I agree with your take on the strengths of The Summer We Fell. I also agree that it’s tonally different than the Devil books – more serious and dramatic, and indeed veering into melodrama at times. Personally it’s my favorite of O’Roark’s since The Devil and the Deep Blue Sea, which is why I won’t recommend it to Janine; we have completely different tastes.
@Rose: I liked The Devil and the Deep Blue Sea. A B is a very strong grade from me. A Deal with the Devil was the one I didn’t care for.
We do have pretty different tastes but I wouldn’t rule a book out just because you liked it.
@Rose: Also, I can definitely think of some books we’ve both liked. Miranda Neville’s historicals and Good Time Bad Boy by Sonya Clark come to mind.

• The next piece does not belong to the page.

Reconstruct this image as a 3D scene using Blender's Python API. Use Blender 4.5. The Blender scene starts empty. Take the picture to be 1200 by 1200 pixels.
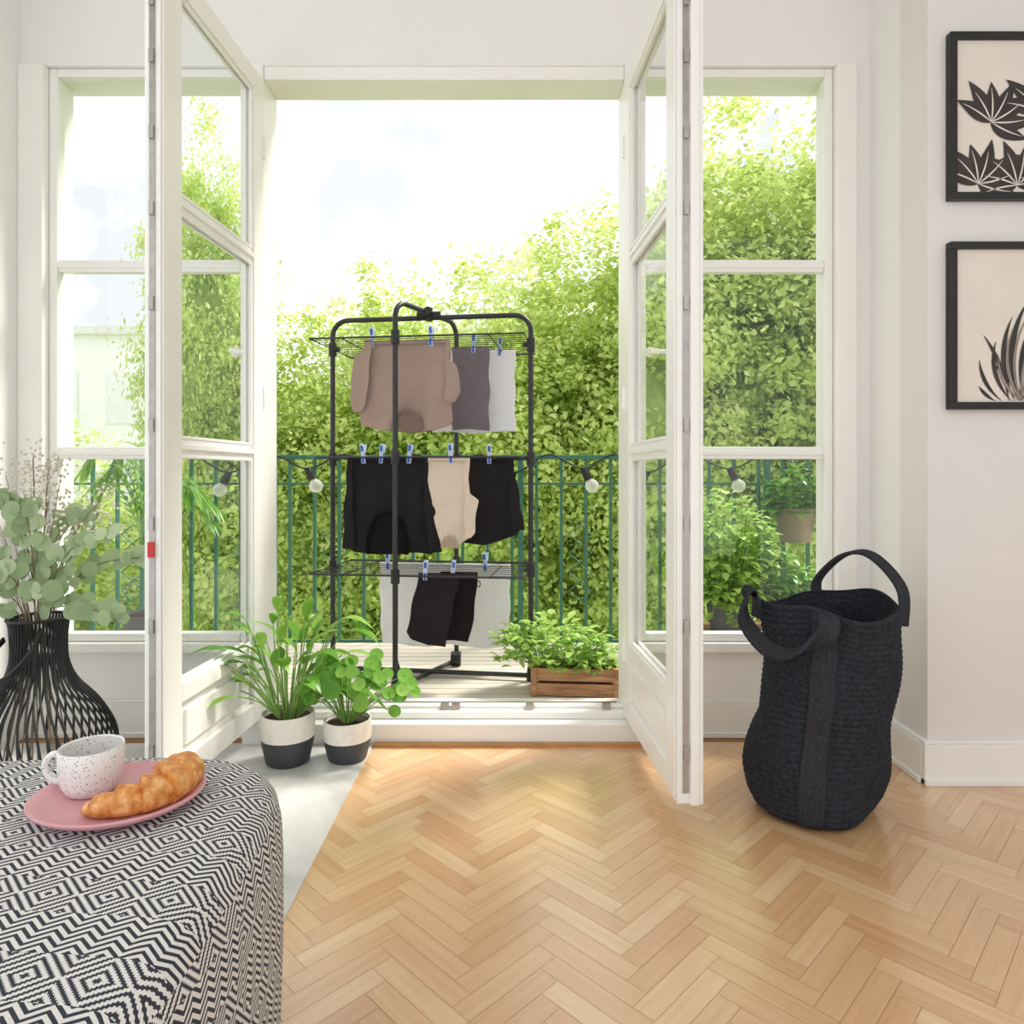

There are people whose tastes are so diametrically opposite of mine that I would probably not try something they loved, but it takes a consistent love of authorial voices that don’t work for me. You and I sometimes like the same author, just different books by that author (O’Roark is a perfect example), so you don’t fall into that category for me.
@Janine: I’m halfway through Red Sister, having started it on Tuesday. It’s really good! It didn’t grab me from the first page but by the time I was about 10% in, it had my full attention. Thanks again for the recommendation! :)
@JPeK: Thank you for letting me know! I’d love to hear what you think of the later books in the series too if you want to share.